A Solution-Processed La-Zr-O Dielectric at a Low Temperature for High-Performance In-Ga-O Transistors: Engineering a Precursor Solution

Abstract

For portable and low-power flexible devices, metal-oxide (M − O) materials offer high performance, superior stability, and a low-cost printing process that permits facile mass production. However, realization of printed flexible electronics using inorganic M − O materials has proven challenging because of obstacles associated with producing high-quality and dense dielectric films through a solution process at low temperatures. In this study, the effect of the solution stirring temperature and H2O2 loading on the structural and electrical properties of lanthanum zirconium oxide (LZO) dielectric films was investigated in detail.

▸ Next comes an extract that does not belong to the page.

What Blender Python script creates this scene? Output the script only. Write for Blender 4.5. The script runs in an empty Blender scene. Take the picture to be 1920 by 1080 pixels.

The surface roughness, mass density, and purity of H2O2–assisted LZO improved with increasing stirring temperature, resulting in a low leakage current of 4 × 10−8 A/cm2 at 2 MV/cm, a high-breakdown electric field of ~5.8 MV/cm, and relatively high permittivity (>12) at a low photochemical activation temperature of 180 °C for optimized LZO dielectric films. This can be attributed to the synergetic interaction of oxygen radicals introduced by H2O2 oxidants during deep ultraviolet photochemical annealing, causing hydrolysis of metal precursors, removal of organic residue, and formation of an M − O lattice. The fabricated indium gallium oxide thin-film transistor on a polyimide substrate at a maximum processing temperature of 180 °C exhibited a high mobility of 14.5 cm2/Vs, a high ION/OFF ratio of 107, negligible hysteresis, and a small driving voltage range (−2 to 2 V).